October ends with All Hallows Eve and November begins with All Saints Day which in some countries, like Mexico, is known as the Day of the Dead. These two days reflect the tension present in human existence between duty and responsibility on the one hand, and license and self-gratification on the other. On Hallows Eve, restraint is thrown by the wayside, social norms are ignored, extortion of the neighbor is the operative moral maxim: “Trick or Treat” or translated: “Give me candy or I’m gonna do something bad to you or your property.” The idea of Halloween is to push the envelope by highlighting the macabre, the horrific, the disgusting, the monstrous. Why? Because the following day is All Saints Day: our obligation to remember the dead and make provision for them.

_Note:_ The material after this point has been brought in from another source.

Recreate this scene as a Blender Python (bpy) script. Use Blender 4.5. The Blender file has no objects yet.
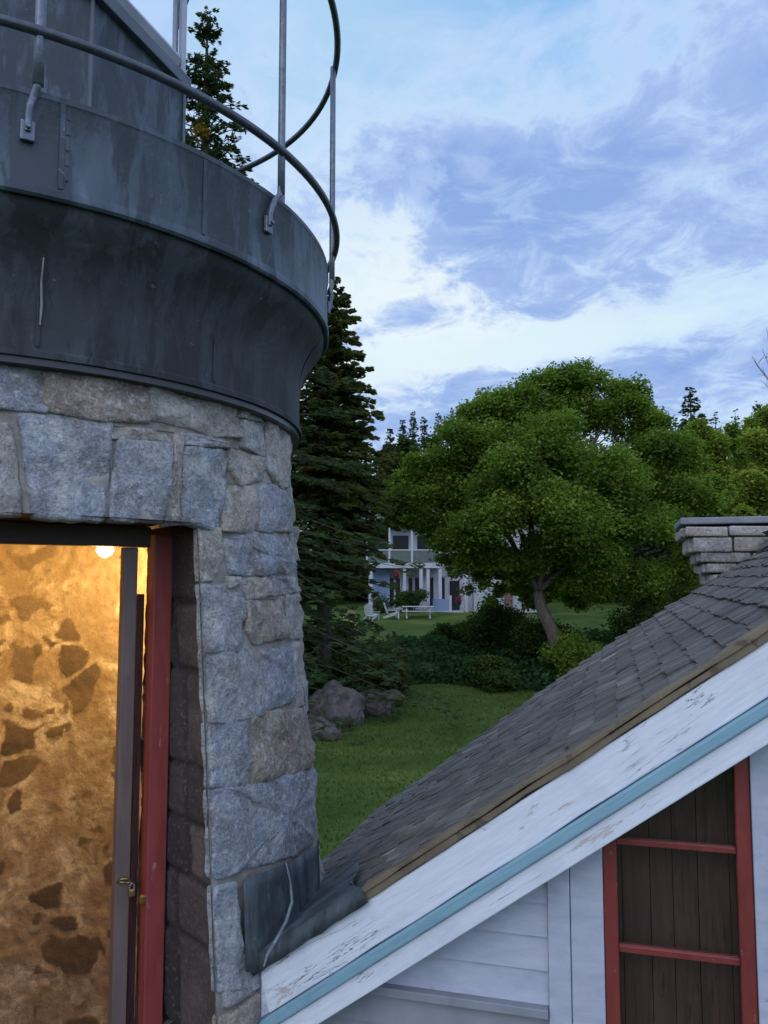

In Mexico the day after Halloween is observed by relatives bringing food to the cemetery to “feed” their dearly departed. In some other countries, flower petals are strewn from the grave of the loved one to the house of their living relative so they can find their way home where a fresh cooked meal awaits. It’s a time of honoring and remembering the deceased. The implied moral maxim is: We have duties and responsibilities to our loved ones that extend beyond this life, we must honor and respect those who came before us (and have preceded us in death). Of course in our debased, secularized culture, only half of the tradition remains: Halloween, the emphasis on license and self-gratification. The second part, All Saints Day, emphasizing duty and responsibility to loved ones has been erased from cultural memory. Now don’t get me wrong. Halloween is a fun time for kids, and I always enjoyed taking my children out dressed in cute wholesome costumes to get candy. As a Christian I see nothing wrong with participating in the fun and wholesome aspects of a cultural tradition. But as often happens in our culture, the spiritual aspects of holidays (holy days) are ignored or lost from view: Thanksgiving, Christmas, and Easter come to mind. These too have become mere occasions for eating and shopping, with the spiritual aspect virtually ignored.
Another example of the tension between the bodily and the spiritual, and so relatedly between self-gratification and self-denial, is Mardi Gras and Ash Wednesday. Mardi Gras or “Fat Tuesday” is a time of excess, carnival (“carne” “vale” – the worth of the flesh), casting off restraint, and so we all know of the riotous, orgiastic, drunken celebrations in places like New Orleans and Rio de Janeiro. Why do people behave this way? Because the next day is Ash Wednesday, the beginning of Lent, when the devout must sacrifice something to remember that Jesus sacrificed himself for us. Do those crowds we see celebrating Mardi Gras in New Orleans then enter into an attitude of sober reflection and self-restraint as Lent begins? Probably not. Again a reminder that our culture is much more attracted to the bodily, the sensual, to license and libertinism rather than to the spiritual, the contemplative, duty, responsibility, and self-denial. As Christians we need to remind our fellows of this second aspect of life.